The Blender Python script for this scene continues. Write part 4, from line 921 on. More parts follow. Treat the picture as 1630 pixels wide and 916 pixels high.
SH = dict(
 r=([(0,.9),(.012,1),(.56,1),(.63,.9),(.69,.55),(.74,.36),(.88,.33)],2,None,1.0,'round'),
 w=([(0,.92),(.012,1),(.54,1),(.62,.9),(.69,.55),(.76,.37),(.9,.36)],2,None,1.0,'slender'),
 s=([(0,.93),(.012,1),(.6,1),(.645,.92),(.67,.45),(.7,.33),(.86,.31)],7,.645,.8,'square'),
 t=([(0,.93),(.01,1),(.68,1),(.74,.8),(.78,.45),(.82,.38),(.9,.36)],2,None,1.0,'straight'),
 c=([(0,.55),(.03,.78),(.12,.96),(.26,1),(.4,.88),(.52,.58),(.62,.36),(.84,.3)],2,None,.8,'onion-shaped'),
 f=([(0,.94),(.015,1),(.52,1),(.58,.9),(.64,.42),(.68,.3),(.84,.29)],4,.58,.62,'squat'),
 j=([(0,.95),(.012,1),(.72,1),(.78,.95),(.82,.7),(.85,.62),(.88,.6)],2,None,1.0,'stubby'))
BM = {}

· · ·

Quote the entire listing above exactly.

The Blender Python script for this scene continues. Write part 4, from line 921 on. More parts follow. Treat the picture as 1630 pixels wide and 916 pixels high.
SH = dict(
 r=([(0,.9),(.012,1),(.56,1),(.63,.9),(.69,.55),(.74,.36),(.88,.33)],2,None,1.0,'round'),
 w=([(0,.92),(.012,1),(.54,1),(.62,.9),(.69,.55),(.76,.37),(.9,.36)],2,None,1.0,'slender'),
 s=([(0,.93),(.012,1),(.6,1),(.645,.92),(.67,.45),(.7,.33),(.86,.31)],7,.645,.8,'square'),
 t=([(0,.93),(.01,1),(.68,1),(.74,.8),(.78,.45),(.82,.38),(.9,.36)],2,None,1.0,'straight'),
 c=([(0,.55),(.03,.78),(.12,.96),(.26,1),(.4,.88),(.52,.58),(.62,.36),(.84,.3)],2,None,.8,'onion-shaped'),
 f=([(0,.94),(.015,1),(.52,1),(.58,.9),(.64,.42),(.68,.3),(.84,.29)],4,.58,.62,'squat'),
 j=([(0,.95),(.012,1),(.72,1),(.78,.95),(.82,.7),(.85,.62),(.88,.6)],2,None,1.0,'stubby'))
BM = {}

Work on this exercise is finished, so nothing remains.